In summary, the proposed model shows better comprehensive performance in identifying complex loess landslides compared to various CNN- and transformer-based methods. It effectively captures both global and local landslide characteristics, thereby enhancing the ability to distinguish between landslide and non-landslide features. Notably, it provides segmentation results that closely align with the ground truth data, with lower false rates and missed detections.

6.2. Ablation Analysis

To further investigate the impact of different structures on the segmentation results, we conducted ablation experiments in this study. Specifically, we first excluded the MLT module and skip connections from our model, then we gradually reintroduced them for comparison. Three distinct groups of schemes were designed, and the quantitative evaluation metrics and segmentation results for each scheme are presented in

Table 6. Quantitative comparison of the ablation experiments. Scheme 1: CTHNet without skip connection structure and MLT module. Scheme 2: Scheme 1 with the addition of a skip connection structure. Scheme 3: Our proposed model. The best results in each index are shown in bold.

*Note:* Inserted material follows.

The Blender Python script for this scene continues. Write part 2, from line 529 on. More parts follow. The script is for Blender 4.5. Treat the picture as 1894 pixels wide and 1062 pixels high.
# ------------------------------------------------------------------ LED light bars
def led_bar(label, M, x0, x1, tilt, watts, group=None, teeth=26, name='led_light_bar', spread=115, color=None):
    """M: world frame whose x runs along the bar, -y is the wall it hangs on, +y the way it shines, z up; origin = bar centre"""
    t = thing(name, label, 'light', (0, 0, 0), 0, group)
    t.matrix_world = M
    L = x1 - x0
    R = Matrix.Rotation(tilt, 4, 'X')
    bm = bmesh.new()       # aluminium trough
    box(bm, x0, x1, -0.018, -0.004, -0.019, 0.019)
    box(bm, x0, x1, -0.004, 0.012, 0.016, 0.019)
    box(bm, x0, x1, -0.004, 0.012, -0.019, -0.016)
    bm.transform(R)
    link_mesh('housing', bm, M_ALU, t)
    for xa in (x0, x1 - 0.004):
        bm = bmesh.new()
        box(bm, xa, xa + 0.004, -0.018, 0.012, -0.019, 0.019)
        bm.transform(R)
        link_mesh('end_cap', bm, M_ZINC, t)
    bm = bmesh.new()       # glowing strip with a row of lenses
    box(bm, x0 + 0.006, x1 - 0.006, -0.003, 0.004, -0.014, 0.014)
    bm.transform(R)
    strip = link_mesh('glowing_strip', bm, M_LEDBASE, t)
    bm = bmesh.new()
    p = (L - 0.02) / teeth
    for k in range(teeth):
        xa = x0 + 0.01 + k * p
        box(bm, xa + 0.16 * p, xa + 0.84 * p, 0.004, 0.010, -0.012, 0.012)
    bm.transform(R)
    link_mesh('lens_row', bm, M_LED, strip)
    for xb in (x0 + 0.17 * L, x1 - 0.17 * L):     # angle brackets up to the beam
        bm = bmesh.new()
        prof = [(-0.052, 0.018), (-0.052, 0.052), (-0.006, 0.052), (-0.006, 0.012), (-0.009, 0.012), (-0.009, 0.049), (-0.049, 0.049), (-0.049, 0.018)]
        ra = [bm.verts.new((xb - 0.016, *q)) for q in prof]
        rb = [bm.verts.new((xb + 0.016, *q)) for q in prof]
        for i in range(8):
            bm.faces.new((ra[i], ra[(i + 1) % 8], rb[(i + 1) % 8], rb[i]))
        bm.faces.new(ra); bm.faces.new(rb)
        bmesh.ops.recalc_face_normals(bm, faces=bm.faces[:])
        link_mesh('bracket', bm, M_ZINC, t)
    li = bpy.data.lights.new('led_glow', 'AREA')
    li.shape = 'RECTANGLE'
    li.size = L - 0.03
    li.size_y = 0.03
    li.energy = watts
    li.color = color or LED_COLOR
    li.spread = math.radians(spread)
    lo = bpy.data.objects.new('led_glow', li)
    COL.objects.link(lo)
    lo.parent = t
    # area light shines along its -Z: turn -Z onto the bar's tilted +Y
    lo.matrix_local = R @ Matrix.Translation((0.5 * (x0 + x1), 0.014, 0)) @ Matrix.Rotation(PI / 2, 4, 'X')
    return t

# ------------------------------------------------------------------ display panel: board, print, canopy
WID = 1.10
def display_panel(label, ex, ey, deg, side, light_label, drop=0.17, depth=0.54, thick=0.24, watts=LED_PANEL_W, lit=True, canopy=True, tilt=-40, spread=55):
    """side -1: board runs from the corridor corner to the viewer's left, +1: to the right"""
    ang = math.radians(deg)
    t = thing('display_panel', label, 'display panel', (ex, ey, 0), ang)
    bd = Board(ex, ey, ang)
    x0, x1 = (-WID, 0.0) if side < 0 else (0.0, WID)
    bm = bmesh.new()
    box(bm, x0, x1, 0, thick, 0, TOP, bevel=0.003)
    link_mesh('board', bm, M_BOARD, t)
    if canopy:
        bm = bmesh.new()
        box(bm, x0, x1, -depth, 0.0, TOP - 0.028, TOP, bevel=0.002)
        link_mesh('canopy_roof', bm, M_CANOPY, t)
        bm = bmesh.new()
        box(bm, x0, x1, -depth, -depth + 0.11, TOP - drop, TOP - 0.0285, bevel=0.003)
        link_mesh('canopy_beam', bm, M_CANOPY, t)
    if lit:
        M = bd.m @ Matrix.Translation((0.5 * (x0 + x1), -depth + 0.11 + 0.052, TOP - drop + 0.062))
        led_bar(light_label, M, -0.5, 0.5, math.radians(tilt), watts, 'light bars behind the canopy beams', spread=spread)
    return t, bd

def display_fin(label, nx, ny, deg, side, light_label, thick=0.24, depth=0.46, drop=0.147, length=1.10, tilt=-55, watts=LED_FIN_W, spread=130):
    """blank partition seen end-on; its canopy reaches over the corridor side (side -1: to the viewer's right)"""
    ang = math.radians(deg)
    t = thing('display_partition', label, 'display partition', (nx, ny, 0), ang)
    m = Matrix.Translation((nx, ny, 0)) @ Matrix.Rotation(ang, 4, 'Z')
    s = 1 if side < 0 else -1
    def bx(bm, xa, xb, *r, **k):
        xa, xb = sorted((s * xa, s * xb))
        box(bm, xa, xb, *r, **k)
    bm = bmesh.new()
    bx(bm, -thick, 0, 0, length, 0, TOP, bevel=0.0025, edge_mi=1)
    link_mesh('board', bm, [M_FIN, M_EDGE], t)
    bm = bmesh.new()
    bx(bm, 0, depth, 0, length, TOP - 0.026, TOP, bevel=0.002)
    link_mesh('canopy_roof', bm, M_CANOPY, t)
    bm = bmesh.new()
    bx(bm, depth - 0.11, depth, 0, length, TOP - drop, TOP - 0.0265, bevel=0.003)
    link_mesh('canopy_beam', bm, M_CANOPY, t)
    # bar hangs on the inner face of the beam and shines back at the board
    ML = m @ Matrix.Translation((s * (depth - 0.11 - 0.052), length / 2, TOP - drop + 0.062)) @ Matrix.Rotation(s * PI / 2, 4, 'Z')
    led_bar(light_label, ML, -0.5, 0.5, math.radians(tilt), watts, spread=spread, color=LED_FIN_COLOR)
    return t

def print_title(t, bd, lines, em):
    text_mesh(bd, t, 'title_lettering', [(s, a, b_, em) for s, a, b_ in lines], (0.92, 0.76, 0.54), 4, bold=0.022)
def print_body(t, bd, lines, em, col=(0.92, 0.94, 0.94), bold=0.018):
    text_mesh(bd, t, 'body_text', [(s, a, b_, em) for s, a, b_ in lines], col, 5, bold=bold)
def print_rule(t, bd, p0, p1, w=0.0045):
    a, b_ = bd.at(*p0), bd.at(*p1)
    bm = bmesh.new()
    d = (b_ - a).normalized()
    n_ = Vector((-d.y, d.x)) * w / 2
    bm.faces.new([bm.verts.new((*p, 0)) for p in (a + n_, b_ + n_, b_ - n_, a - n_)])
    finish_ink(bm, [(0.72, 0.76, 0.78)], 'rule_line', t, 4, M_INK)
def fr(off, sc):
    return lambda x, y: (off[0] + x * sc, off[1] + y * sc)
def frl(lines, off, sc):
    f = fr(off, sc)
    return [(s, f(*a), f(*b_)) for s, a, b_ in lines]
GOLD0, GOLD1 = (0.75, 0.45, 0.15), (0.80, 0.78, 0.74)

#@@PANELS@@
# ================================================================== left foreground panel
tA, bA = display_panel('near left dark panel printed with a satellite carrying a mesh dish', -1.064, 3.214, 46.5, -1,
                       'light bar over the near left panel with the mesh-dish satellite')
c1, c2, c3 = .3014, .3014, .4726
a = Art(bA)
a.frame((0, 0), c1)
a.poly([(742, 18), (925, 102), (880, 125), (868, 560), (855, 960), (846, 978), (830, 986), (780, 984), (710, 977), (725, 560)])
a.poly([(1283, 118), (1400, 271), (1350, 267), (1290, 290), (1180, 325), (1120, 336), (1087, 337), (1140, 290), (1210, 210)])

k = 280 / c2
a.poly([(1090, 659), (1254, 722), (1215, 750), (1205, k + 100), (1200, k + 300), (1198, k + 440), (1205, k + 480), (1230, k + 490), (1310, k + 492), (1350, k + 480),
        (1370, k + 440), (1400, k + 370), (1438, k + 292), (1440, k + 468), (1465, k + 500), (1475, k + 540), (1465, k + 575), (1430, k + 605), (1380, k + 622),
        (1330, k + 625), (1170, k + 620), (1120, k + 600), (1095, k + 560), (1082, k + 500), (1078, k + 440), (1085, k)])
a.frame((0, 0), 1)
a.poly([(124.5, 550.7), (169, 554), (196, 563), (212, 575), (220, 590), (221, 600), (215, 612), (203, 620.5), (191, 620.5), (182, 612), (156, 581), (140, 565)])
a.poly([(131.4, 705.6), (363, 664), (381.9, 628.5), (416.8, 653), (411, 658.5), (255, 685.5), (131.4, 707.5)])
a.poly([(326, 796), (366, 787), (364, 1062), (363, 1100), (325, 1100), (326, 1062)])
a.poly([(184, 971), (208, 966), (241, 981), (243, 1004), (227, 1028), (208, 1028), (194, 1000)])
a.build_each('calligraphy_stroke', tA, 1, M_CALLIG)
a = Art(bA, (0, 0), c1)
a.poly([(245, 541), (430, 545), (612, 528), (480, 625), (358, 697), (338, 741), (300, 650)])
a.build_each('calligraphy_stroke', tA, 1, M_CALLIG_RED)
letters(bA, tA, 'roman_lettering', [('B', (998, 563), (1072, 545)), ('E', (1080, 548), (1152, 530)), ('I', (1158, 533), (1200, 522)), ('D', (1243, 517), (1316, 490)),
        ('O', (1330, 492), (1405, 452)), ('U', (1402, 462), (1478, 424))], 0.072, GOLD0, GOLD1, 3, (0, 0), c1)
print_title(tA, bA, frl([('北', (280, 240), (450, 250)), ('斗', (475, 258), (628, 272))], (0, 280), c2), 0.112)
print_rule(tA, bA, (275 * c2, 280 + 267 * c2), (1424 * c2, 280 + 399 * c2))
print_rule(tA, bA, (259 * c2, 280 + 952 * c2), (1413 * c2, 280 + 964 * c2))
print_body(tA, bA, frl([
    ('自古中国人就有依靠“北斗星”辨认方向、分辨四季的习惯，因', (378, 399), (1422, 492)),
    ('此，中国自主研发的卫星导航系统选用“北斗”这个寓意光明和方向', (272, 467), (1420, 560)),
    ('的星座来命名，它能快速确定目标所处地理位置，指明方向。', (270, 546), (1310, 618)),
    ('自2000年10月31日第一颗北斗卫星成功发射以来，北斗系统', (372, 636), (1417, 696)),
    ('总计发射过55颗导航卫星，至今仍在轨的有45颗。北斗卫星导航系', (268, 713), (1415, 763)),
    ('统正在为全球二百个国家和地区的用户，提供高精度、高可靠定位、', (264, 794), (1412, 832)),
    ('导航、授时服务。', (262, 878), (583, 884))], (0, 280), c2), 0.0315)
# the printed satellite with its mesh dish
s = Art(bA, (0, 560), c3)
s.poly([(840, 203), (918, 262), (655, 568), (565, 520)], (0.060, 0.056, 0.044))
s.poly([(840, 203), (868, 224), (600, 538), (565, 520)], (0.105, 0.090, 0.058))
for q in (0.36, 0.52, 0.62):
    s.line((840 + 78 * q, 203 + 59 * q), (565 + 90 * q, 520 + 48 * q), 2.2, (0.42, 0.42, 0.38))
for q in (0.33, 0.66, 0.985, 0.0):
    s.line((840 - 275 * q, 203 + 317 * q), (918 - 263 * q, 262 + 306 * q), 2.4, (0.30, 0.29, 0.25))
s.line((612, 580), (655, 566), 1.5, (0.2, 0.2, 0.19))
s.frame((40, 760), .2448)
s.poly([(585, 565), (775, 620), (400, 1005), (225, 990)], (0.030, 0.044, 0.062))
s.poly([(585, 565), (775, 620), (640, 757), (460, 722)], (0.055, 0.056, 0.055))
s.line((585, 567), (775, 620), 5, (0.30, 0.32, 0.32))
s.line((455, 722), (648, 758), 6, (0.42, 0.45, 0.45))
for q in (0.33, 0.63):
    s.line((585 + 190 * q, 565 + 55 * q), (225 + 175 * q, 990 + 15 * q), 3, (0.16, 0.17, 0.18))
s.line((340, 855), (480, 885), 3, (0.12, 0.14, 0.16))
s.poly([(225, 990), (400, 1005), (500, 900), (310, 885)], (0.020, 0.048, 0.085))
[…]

Methods	Evaluation Index (%)
	Precision	Recall	F1-Score	IoU
Scheme 1	74.96	61.59	67.62	51.08
Scheme 2	74.92	63.80	68.91	52.57
Scheme 3	80.42	66.50	72.81	57.23

and Figure 9.

As illustrated in Table 6, Scheme 2 shows minimal changes in precision compared to Scheme 1. However, it is worth noting that the recall value increases notably by 2.21%. This suggests that the introduction of skip connections contributes to the improved identification of landslides. The introduction of the MLT module in Scheme 3 results in a notable enhancement of both the precision and recall, with increases of 5.5% and 2.7%, respectively, compared to Scheme 2. Additionally, the model achieves high values for comprehensive metrics such as the F1-score and IoU. Combined with the results depicted in Figure 9, we can see that the MLT module plays a key role in reducing misjudgments of landslides and enhances the overall performance.

7. Conclusions

In this study, a database of 1500 landslide and non-landslide samples was constructed based on HRSIs in Liulin County for landslide identification from complex loess backgrounds. To deal with the challenges of identifying landslides in the complex environments of the Loess Plateau using deep learning models, we proposed the CTHNet, which focused on three main aspects. (1) The structure of the VGG-16 variant was optimized in the CNN module by discarding part of the downsampling operation and introducing atrous convolution to more effectively extract context information in HRSIs. (2) The MLT module was placed behind the CNN module and was used to capture remote dependencies and global context information related to loess landslides. (3) Through skip connections, the shallow fine features in the encoder were used to gradually restore some details and multi-scale features of loess landslides. The experimental results further validated the effectiveness and advantages of our method, achieving an F1 score of 72.81%. Compared to other CNN- or transformer-based methods, our method can better focus on landslide characteristics, suppress unnecessary background noise, and enhance the accuracy in landslide identification in complex background images.

The developed model can quickly generate a landslide inventory map of the target area after acquiring the data and holds promise for applications in landslide investigation, risk assessment, disaster management, and related fields. Future studies may focus on integrating InSAR data to enhance the identification of deforming landslides.